A lifetime of activism began a few years later when he joined the Irgun, the armed Jewish underground movement.

In 1937, he went to Poland to help smuggle Jews into Palestine.

Bergson came to the United States in 1940. Two years later, his efforts were almost entirely focused on increasing awareness of the genocide — which to that point had received little if no attention in the U.S. media — through advertisements, rallies and plays.

Bergson co-founded the Emergency Committee to Save the Jews in Europe in 1943. His causes piqued the interest of eminent actors such as Edward G. Robinson, Marlon Brando and Stella Adler, who toured the United States performing in the plays and appearing at the rallies.

Some credit Bergson’s work for impelling the U.S. government’s decision to create the War Refugee Board in 1944, the first federal organization to deal with the perilous position of European Jews.

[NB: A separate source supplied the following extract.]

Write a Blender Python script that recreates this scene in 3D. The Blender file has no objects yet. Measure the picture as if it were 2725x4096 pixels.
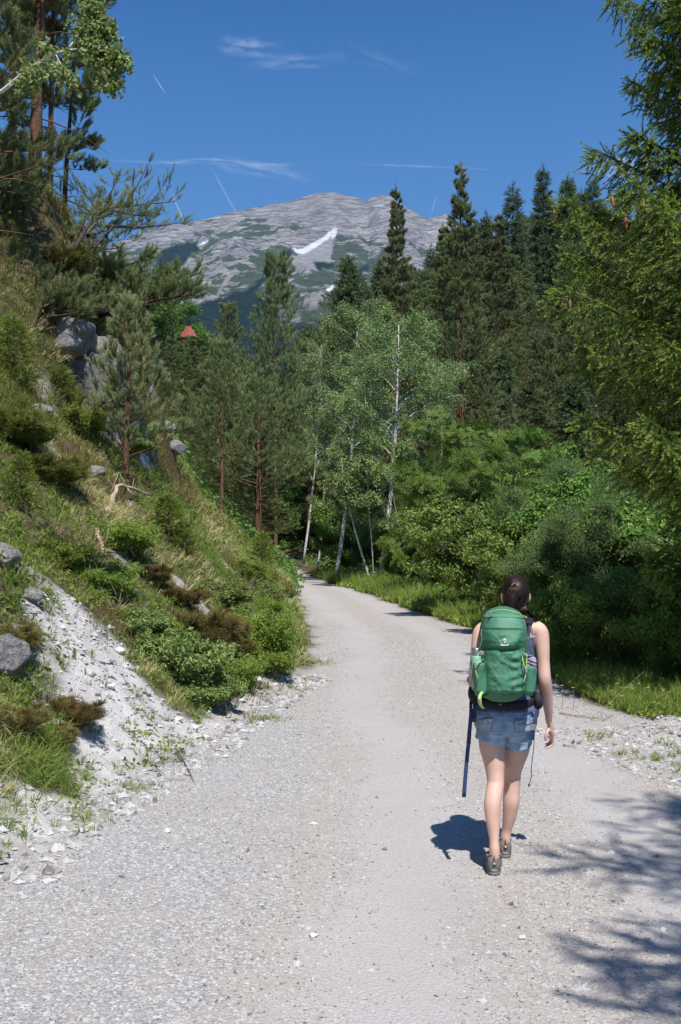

“He was a master of public relations at a very young age,” his daughter, Rebecca Kook, a political science professor at Ben-Gurion University in Israel, told the New York Times. “In many ways, he established what many consider to be the first example of a real political lobby in Washington.”

After considerable success in the United States, Bergson returned to Palestine in 1948 and reverted to his birth name, which he had changed in order to shield his family from his political activism.

He was elected to the nascent state’s assembly as a member of Menachem Begin’s Herut Party when Israel declared independence.

Bergson is survived by Nili Haskell, whom he married in 1975, two daughters and three grandchildren.